L'IRA , UNE MESURE "SUPER AGRESSIVE" DE LA PART DES ETATS-UNIS
L'Inflation Reduction Act (IRA, ou Loi sur la réduction de l'inflation), entrée en vigueur en août dernier, renforce l'arsenal protectionniste américain. Elle prévoit des subventions et des crédits d'impôts pour les produits favorisant la transition énergétique, à la condition que ceux-ci soient fabriqués aux Etats-Unis.
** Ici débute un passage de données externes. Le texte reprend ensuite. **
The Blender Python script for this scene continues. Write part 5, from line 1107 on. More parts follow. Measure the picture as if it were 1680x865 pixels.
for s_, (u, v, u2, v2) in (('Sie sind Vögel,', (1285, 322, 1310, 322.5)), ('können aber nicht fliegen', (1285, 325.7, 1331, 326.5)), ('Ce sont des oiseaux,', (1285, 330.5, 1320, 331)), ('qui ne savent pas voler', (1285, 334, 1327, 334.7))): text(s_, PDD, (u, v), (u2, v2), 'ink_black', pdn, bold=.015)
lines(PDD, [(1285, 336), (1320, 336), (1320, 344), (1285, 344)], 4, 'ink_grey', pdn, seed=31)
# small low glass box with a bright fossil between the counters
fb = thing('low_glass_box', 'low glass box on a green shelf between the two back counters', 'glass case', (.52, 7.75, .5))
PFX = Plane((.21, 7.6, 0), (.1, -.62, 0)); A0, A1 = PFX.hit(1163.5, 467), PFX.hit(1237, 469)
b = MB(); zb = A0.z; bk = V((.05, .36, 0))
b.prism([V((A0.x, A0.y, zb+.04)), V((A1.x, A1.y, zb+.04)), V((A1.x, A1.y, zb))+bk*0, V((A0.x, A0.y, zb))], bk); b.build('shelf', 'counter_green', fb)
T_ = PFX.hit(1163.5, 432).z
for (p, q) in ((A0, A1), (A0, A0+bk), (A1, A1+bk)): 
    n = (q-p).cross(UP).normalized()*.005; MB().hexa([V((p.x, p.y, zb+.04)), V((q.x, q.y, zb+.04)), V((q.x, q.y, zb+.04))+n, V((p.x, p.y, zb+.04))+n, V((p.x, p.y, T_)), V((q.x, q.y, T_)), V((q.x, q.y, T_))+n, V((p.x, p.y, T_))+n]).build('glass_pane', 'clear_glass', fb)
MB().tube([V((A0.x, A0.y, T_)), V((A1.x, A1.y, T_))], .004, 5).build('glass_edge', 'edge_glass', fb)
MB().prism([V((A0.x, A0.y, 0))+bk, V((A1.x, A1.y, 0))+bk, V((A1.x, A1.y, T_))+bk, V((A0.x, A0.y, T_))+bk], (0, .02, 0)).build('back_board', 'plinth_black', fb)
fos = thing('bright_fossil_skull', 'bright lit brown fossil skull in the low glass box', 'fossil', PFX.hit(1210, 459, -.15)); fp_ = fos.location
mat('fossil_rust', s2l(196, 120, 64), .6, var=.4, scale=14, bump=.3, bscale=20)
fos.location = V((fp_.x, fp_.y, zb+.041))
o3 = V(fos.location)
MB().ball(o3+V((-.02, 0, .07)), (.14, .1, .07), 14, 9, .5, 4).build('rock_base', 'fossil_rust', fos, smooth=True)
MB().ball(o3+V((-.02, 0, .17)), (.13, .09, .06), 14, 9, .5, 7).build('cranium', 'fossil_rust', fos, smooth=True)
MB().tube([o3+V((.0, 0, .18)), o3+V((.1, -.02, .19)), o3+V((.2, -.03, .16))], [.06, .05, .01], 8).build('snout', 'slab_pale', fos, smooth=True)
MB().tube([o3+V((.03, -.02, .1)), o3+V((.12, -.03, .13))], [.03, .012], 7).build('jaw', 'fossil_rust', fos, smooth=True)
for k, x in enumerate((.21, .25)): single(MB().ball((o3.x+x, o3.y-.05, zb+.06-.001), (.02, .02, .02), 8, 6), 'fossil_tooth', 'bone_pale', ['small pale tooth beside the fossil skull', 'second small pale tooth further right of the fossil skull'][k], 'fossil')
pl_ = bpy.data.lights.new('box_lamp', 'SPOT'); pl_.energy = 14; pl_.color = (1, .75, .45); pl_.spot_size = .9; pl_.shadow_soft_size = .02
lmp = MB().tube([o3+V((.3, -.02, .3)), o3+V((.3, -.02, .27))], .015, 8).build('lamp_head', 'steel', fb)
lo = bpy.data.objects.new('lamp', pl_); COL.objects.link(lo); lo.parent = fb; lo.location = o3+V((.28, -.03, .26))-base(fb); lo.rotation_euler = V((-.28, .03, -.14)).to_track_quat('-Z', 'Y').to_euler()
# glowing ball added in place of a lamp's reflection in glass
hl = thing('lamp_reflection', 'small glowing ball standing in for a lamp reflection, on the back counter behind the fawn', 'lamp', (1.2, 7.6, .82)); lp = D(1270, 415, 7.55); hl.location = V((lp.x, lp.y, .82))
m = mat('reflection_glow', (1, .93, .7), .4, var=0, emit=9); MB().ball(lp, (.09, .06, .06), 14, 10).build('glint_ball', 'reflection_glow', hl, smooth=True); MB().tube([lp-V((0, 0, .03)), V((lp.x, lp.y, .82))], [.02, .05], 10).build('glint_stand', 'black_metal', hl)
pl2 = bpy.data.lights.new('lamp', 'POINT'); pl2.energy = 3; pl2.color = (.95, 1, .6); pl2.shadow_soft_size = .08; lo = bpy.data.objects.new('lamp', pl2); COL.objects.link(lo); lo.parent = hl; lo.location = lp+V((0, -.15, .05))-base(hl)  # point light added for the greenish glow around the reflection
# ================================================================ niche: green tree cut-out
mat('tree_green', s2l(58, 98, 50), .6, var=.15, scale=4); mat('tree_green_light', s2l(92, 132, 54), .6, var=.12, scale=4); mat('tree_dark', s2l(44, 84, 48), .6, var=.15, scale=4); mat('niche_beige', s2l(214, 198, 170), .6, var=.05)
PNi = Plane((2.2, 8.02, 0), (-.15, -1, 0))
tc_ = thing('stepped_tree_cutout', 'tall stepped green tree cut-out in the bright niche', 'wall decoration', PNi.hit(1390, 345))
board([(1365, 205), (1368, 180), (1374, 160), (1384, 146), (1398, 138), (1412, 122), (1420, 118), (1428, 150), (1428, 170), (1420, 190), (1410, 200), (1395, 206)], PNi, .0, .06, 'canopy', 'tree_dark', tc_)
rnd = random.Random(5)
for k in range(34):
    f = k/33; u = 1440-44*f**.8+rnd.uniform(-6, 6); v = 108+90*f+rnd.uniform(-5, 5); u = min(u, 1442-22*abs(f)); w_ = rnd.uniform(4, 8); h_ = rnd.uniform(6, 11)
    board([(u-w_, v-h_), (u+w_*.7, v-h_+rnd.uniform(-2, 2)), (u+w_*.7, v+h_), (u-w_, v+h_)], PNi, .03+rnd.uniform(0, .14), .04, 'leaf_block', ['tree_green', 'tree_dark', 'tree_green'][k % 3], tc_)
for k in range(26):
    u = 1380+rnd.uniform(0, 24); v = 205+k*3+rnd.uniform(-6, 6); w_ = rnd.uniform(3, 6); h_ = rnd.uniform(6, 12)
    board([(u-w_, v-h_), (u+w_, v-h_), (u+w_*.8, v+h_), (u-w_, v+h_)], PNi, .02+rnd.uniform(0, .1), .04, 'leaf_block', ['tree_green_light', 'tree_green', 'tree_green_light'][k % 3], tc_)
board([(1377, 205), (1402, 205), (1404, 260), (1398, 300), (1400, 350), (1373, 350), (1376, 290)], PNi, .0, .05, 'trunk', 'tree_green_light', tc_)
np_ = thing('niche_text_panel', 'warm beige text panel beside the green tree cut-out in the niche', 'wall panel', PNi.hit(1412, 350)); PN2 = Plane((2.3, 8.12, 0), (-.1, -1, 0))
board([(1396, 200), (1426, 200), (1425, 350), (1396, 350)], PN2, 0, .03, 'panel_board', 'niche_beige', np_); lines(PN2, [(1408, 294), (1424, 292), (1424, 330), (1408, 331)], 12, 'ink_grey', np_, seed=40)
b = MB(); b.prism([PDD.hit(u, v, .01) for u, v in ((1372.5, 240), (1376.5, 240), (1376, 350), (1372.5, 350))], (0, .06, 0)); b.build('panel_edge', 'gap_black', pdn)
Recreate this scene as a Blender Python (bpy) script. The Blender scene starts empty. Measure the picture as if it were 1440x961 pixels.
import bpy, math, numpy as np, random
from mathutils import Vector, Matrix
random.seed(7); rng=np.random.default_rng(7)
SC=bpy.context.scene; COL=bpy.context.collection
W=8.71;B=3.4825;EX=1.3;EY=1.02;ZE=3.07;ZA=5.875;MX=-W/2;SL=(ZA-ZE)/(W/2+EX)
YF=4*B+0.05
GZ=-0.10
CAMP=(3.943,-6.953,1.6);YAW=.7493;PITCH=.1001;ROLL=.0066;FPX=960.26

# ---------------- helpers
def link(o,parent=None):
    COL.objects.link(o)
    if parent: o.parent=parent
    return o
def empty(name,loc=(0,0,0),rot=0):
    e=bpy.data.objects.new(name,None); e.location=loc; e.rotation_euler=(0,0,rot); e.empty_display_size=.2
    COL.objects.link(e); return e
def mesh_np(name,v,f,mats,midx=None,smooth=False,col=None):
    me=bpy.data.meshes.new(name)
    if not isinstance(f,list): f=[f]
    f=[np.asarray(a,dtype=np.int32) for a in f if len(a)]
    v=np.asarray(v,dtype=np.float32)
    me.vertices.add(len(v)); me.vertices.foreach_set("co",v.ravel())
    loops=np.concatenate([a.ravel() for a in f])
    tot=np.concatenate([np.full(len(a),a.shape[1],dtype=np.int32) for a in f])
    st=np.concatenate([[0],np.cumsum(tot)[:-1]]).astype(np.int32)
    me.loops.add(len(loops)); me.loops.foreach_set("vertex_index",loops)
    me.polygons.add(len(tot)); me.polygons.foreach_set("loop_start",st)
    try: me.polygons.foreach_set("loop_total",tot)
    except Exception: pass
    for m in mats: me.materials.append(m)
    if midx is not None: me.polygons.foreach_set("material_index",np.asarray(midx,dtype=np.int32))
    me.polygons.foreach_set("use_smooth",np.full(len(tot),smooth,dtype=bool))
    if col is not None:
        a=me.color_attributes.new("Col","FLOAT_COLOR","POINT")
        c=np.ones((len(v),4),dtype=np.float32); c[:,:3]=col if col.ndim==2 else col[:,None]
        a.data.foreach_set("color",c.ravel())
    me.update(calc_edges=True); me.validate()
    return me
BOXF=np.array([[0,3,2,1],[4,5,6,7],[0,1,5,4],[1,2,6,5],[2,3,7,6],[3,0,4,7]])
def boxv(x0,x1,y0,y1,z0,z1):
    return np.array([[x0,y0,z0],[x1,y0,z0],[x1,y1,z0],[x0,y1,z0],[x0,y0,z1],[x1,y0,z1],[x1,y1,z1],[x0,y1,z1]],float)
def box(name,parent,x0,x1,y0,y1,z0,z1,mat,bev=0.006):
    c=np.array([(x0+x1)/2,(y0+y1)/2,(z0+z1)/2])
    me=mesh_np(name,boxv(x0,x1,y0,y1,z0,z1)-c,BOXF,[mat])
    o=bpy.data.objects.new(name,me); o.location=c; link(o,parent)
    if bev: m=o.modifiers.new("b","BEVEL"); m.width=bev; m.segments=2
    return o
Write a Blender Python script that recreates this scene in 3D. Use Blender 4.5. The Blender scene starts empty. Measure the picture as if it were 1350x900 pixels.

Cette loi s'accompagne d'un paquet de 369 milliards de dollars américains de subventions destinées à financer les "technologies propres".
Ces mesures ont été jugées "super agressives" par le président français, qui a défendu "l'idée de subventionner le made in Europe" dans une interview accordée au Parisien-Aujourd'hui en France.
Quant à la présidente de la Commission européenne, Ursula von der Leyen, elle a annoncé dans un discours au Collège de Bruges que l'Europe répondrait de façon "calibrée" à l'IRA, sans pour autant se lancer dans une guerre commerciale avec Washington. "Cette posture renvoie l'Europe à ses propres faiblesses et à la nécessité de mieux soutenir son industrie", ont écrit dans un article publié le 4 décembre deux correspondantes du journal Les Echos aux Etats-Unis.
UNE REPONSE EUROPEENNE EST-ELLE POSSIBLE ?
La présidente de la Commission européenne souhaite proposer une réponse européenne commune, notamment en facilitant les investissements publics et les aides d'Etat. Des aides nationales pourraient être autorisées, comme le plan allemand de 200 milliards d'euros, à condition qu'elles soient concertées pour ne pas créer de distorsions de la concurrence au sein du marché unique. Il conviendrait également de mieux financer la transition vers des industries plus propres au moyen d'un fonds souverain.
Pour autant, la Commission n'a pas encore validé le "Buy European Act" (''Loi pour acheter européen''), contrairement à ce que souhaiterait M. Macron. De nombreux pays membres de l'UE ne veulent en effet pas se mettre à dos leurs partenaires commerciaux non membres de l'UE, ni donner l'impression d'être à la remorque des propositions françaises.
"C'était mon devoir de poser le débat en Européen, pas simplement au nom de la France, mais de toute l'Europe", a déclaré M. Macron, espérant sans doute convaincre ses partenaires européens, dont l'Allemagne, de débloquer plusieurs milliards d'euros pour préserver l'industrie européenne et attirer de nouveaux marchés.
Des propositions ont donc été mises sur la table ; reste à savoir si elles seront suivies d'effet.